Chapter VI.—The Angel the Forerunner of the Holy Spirit. Meaning Contained in the Baptismal Formula.

Not that in[1] the waters we obtain the Holy Spirit; but in the water, under (the witness of) the angel, we are cleansed, and prepared for the Holy Spirit. In this case also a type has preceded; for thus was John beforehand the Lord’s forerunner, “preparing His ways.”[2] Thus, too, does the angel, the witness[3] of baptism, “make the paths straight”[4] for the Holy Spirit, who is about to come upon us, by the washing away of sins, which faith, sealed in (the name of) the Father, and the Son, and the Holy Spirit, obtains.

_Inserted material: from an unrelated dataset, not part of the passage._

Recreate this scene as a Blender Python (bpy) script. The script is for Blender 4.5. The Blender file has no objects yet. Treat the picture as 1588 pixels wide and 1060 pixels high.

For if “in the mouth of three witnesses every word shall stand:”[5]—while, through the benediction, we have the same (three) as witnesses of our faith whom we have as sureties[6] of our salvation too—how much more does the number of the divine names suffice for the assurance of our hope likewise!  Moreover, after the pledging both of the attestation of faith and the promise[7] of salvation under “three witnesses,” there is added, of necessity, mention of the Church;[8] inasmuch as, wherever there are three, (that is, the Father, the Son, and the Holy Spirit, ) there is the Church, which is a body of three.[9]


Footnotes[edit]

  1. Compare c. viii., where Tertullian appears to regard the Holy Spirit as given after the baptized had come out of the waters and received the “unction.”
  2. Luke i. 76.
  3. Arbiter. [Eccles. v. 6, and Acts xii. 15.]
  4. Isa. xl. 3; Matt. iii. 3.
  5. Deut. xix. 15; Matt. xviii. 16; 2 Cor. xiii. 1.
  6. Sponsores.
  7. Sponsio.
  8. Compare de Orat. c. ii. sub fin.
  9. Compare the de Orat. quoted above, and de Patien. xxi.; and see Matt. xviii. 20.